A historic three and a half-story structure that has served as a courthouse in Clovis, New Mexico for more than eight decades is expected to see restoration and upgrade work beginning later this year.
Located in the 700 block of Main Street, the Curry County Courthouse was built by the New Deal’s Public Works Administration in the late 1930s and is now listed on the National Register of Historic Places.
Members of the New Mexico State Legislature earlier this year approved a $2 million capital outlay for the restoration of the building, money that will be added to the roughly $4 million the county has put aside for the project.
Governor Michelle Lujan Grisham subsequently approved the outlay.
According to plans, space within the structure will be reconfigured and expanded, allowing for additional courtrooms, and new office space.
A new HVAC system will also be installed.
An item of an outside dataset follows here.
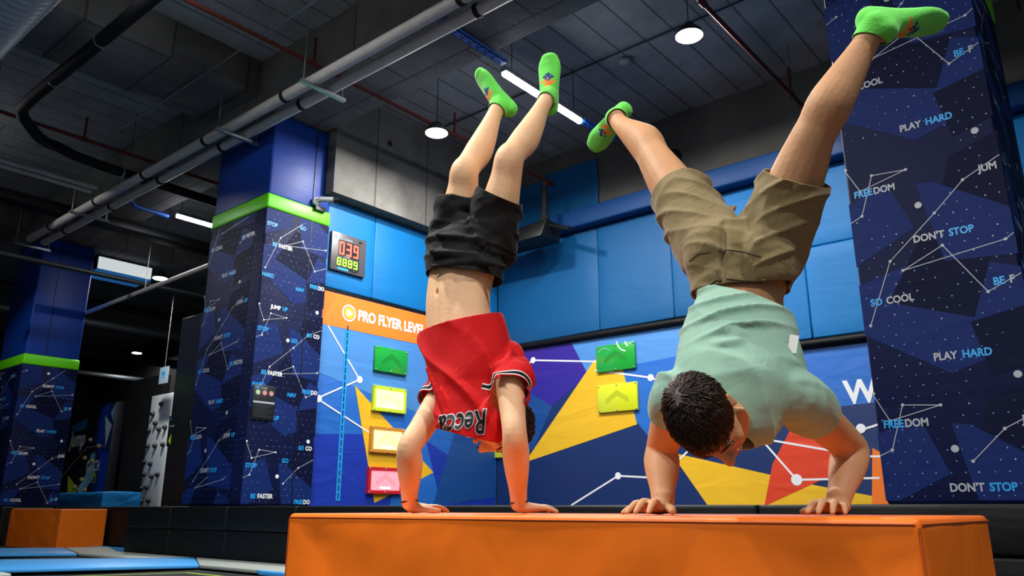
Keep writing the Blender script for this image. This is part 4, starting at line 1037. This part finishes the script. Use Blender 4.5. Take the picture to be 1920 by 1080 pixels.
M_SOCK = cloth_mat('green_sock', '6ade54', .9, .0015, 60, .3); M_SOCKO = mat('sock_orange', 'f08a2a', .8); M_SOCKB = mat('sock_blue', '14407c', .8); M_GRIP = mat('sock_grip', '1c6e8a', .6)
M_HAIR = mat('dark_brown_hair', '2c1b11', .5, var=.3, vscale=60, spec=.5); M_HAIR1 = mat('brown_hair', '2a1a12', .5, var=.3, vscale=60)
M_BSHORT = cloth_mat('black_shorts_cloth', '0e0e10', .75, .004, 14, .05)
M_KHAKI = cloth_mat('khaki_shorts_cloth', '82714e', .85, .005, 16)
M_MINT = cloth_mat('mint_tshirt_cloth', '8aae9c', .88, .005, 9)
M_LIP = mat('lip_tone', 'b86a58', .5); M_BROWH = mat('brow_hair', '47301f', .7)
def sock(parent, origin, a, f, u, up_leg, sc, cuff_at, label=None, shift=Vector((0, 0, 0))):
    """a: ankle, up_leg: direction from ankle to knee"""
    mb = MB(); f_, u_, s_ = foot(mb, a, f, u, sc, .0075)
    d = Vector(up_leg).normalized()
    limb(mb, [(a+shift-d*.01, .039*sc+.004, .042*sc+.004, s_), (a+shift+d*.03, .037*sc+.004, .039*sc+.004, s_), (a+shift+d*(cuff_at+.03), .038*sc+.004, .040*sc+.004, s_)], sub=4)
    me = fuse(mb, .0045, 8); cut(me, [(a+shift+d*cuff_at, (d+u_*.4), -.075)])
    c_logo = a+f_*.075*sc
    def logo(off, r, lo):
        def fn(c):
            q = c-c_logo; x = q.dot(f_)-off; y = q.dot(s_); z = q.dot(u_)
            return z > -.025 and abs(x)+abs(y)*.8 < r and noise.noise(c*90+Vector((lo, 0, 0))) > -.22
        return fn
    o = None
    paint(me, [(1, logo(-.008, .030, 1)), (2, logo(.016, .022, 5))])
    o = place(me, 'sock', [M_SOCK, M_SOCKO, M_SOCKB], parent, origin, .002)
    if label: o['label'] = label
    # rubber grip dots on the sole
    bvh = BVHTree.FromPolygons([v.co.copy() for v in me.vertices], [tuple(p.vertices) for p in me.polygons])
    g = MB()
    for i in range(15):
        for j in range(-3, 4):
            p = a-origin+f_*(-.06+i*.0175)*sc+s_*(j+.5*(i % 2))*.0125*sc-u_*.2
            h, nn, _, dist = bvh.ray_cast(p, u_)
            if h is None or nn.dot(-u_) < .45: continue
            nn = nn.normalized(); aa = nn.orthogonal().normalized(); bb = nn.cross(aa)
            g.add([h+nn*.0004+(aa*math.cos(q*PI/3)+bb*math.sin(q*PI/3))*.0036 for q in range(6)]+[h+nn*.0016], [(q, (q+1) % 6, 6) for q in range(6)], 0, True)
    # a dotted cuff line and toe line are part of the knit
    gd = g.build('grip_dots', M_GRIP, o)
    cb = MB(); 
    me2 = me; return o
def on_surface_text(me, txt, org, U, V, size, bold, lift, m, name, parent, width=None, shear=.25, flipn=None):
    vs, fs = text_polys(txt, 1, bold, shear); W = max(v[0] for v in vs); k = (width/W) if width else size
    bm = bmesh.new(); bv = [bm.verts.new((x*k, y*size, 0)) for x, y in vs]
    for f in fs:
        try: bm.faces.new([bv[i] for i in f])
        except ValueError: pass
    bmesh.ops.triangulate(bm, faces=bm.faces)
    for _ in range(3):
        es = [e for e in bm.edges if e.calc_length() > .006]
        if es: bmesh.ops.subdivide_edges(bm, edges=es, cuts=1); bmesh.ops.triangulate(bm, faces=bm.faces)
    bvh = BVHTree.FromPolygons([v.co.copy() for v in me.vertices], [tuple(p.vertices) for p in me.polygons])
    U = Vector(U).normalized(); V = Vector(V); V = (V-U*V.dot(U)).normalized(); N_ = flipn
    dead = []
    for v in bm.verts:
        p = Vector(org)+U*v.co.x+V*v.co.y
        h, nn, _, d = bvh.ray_cast(p+N_*.45, -N_)
        if h is None or d > .7: dead.append(v); continue
        v.co = h+N_*lift
    bmesh.ops.delete(bm, geom=dead, context='VERTS')
    o_ = bpy.data.meshes.new(name); bm.to_mesh(o_); bm.free(); o_.materials.append(m)
    for p in o_.polygons: p.use_smooth = True
    ob = bpy.data.objects.new(name, o_); COL.objects.link(ob); ob.parent = parent; return ob
def root_at(loc_local, label):
    c_, s_ = math.cos(YAW), math.sin(YAW)
    wv = Vector((CAMX+loc_local.x*c_-loc_local.y*s_, CAMY+loc_local.x*s_+loc_local.y*c_, CAMZ+loc_local.z))
    return empty('person', wv, YAW, label=label, cat='person')
HIDE = []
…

Built in 1936 and officially opened in January of the following year, the Art Deco courthouse was designed by the Santa Fe architectural firm of Schaefer & Merrill, and was built at a cost of $150,000.
At the time of its opening, it was noted that just under forty people, in the final reaches of the Great Depression, had worked on the project, at one point installing eight steel beams weighing 4200 pounds each.
A two-story addition was subsequently built onto the structure in 1954.
Construction of the Curry County Courthouse was one of just over a dozen such judicial facilities undertaken by the Public Works Administration in New Mexico in the 1930s.